SET PROBLEM: Copy the data that follows exactly. Include no pictures.
● ● ● ● ●
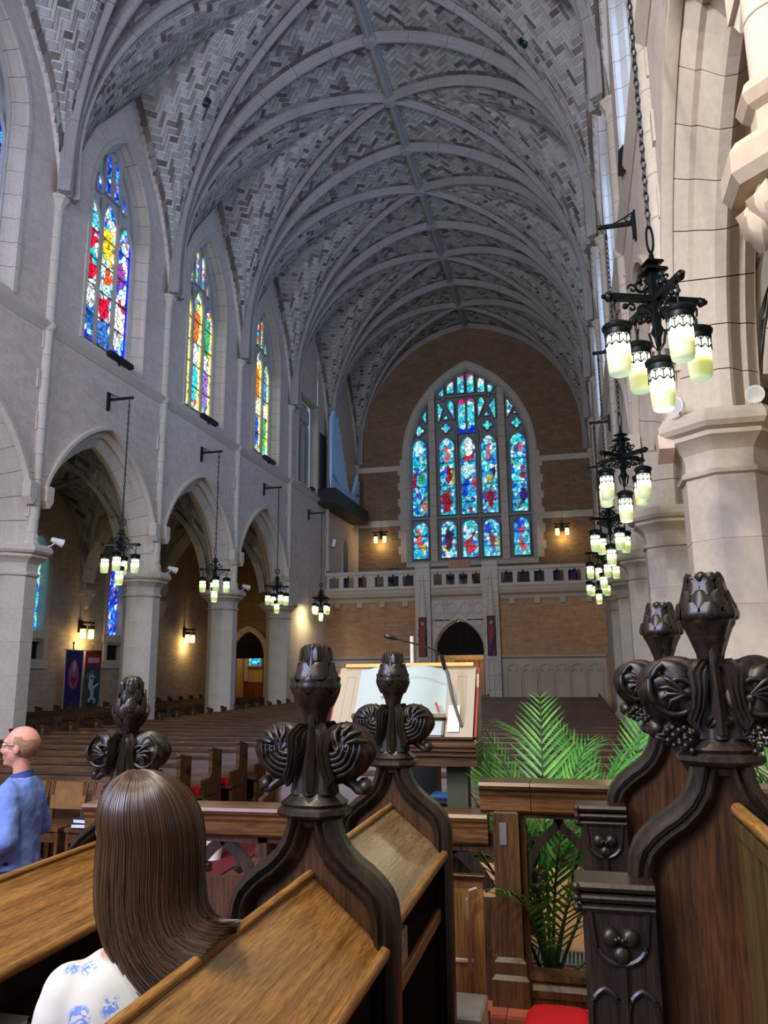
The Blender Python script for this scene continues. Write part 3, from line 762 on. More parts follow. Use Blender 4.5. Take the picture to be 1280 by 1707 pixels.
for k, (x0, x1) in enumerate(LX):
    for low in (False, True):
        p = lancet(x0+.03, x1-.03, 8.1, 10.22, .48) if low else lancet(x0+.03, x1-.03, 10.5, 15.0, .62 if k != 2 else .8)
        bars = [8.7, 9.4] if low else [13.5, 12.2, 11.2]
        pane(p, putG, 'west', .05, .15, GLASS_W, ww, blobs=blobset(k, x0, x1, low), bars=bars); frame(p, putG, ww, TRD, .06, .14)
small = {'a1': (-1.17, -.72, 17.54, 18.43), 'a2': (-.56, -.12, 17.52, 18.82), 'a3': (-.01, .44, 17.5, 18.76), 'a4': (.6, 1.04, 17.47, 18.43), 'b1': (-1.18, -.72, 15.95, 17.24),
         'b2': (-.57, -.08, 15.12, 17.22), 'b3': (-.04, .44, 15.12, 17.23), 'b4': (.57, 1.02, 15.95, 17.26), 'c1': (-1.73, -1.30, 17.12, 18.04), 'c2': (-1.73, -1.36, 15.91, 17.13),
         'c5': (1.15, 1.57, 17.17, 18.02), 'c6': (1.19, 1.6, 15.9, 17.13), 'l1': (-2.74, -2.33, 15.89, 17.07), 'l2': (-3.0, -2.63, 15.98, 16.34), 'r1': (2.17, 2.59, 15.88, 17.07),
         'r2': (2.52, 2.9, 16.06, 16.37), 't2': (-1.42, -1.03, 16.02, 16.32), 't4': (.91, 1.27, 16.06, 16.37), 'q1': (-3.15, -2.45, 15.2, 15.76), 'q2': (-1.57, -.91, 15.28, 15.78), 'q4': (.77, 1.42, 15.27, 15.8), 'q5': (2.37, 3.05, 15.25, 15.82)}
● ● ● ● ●
COMPLETE OUTPUT:
The Blender Python script for this scene continues. Write part 3, from line 762 on. More parts follow. Use Blender 4.5. Take the picture to be 1280 by 1707 pixels.
for k, (x0, x1) in enumerate(LX):
    for low in (False, True):
        p = lancet(x0+.03, x1-.03, 8.1, 10.22, .48) if low else lancet(x0+.03, x1-.03, 10.5, 15.0, .62 if k != 2 else .8)
        bars = [8.7, 9.4] if low else [13.5, 12.2, 11.2]
        pane(p, putG, 'west', .05, .15, GLASS_W, ww, blobs=blobset(k, x0, x1, low), bars=bars); frame(p, putG, ww, TRD, .06, .14)
small = {'a1': (-1.17, -.72, 17.54, 18.43), 'a2': (-.56, -.12, 17.52, 18.82), 'a3': (-.01, .44, 17.5, 18.76), 'a4': (.6, 1.04, 17.47, 18.43), 'b1': (-1.18, -.72, 15.95, 17.24),
         'b2': (-.57, -.08, 15.12, 17.22), 'b3': (-.04, .44, 15.12, 17.23), 'b4': (.57, 1.02, 15.95, 17.26), 'c1': (-1.73, -1.30, 17.12, 18.04), 'c2': (-1.73, -1.36, 15.91, 17.13),
         'c5': (1.15, 1.57, 17.17, 18.02), 'c6': (1.19, 1.6, 15.9, 17.13), 'l1': (-2.74, -2.33, 15.89, 17.07), 'l2': (-3.0, -2.63, 15.98, 16.34), 'r1': (2.17, 2.59, 15.88, 17.07),
         'r2': (2.52, 2.9, 16.06, 16.37), 't2': (-1.42, -1.03, 16.02, 16.32), 't4': (.91, 1.27, 16.06, 16.37), 'q1': (-3.15, -2.45, 15.2, 15.76), 'q2': (-1.57, -.91, 15.28, 15.78), 'q4': (.77, 1.42, 15.27, 15.8), 'q5': (2.37, 3.05, 15.25, 15.82)}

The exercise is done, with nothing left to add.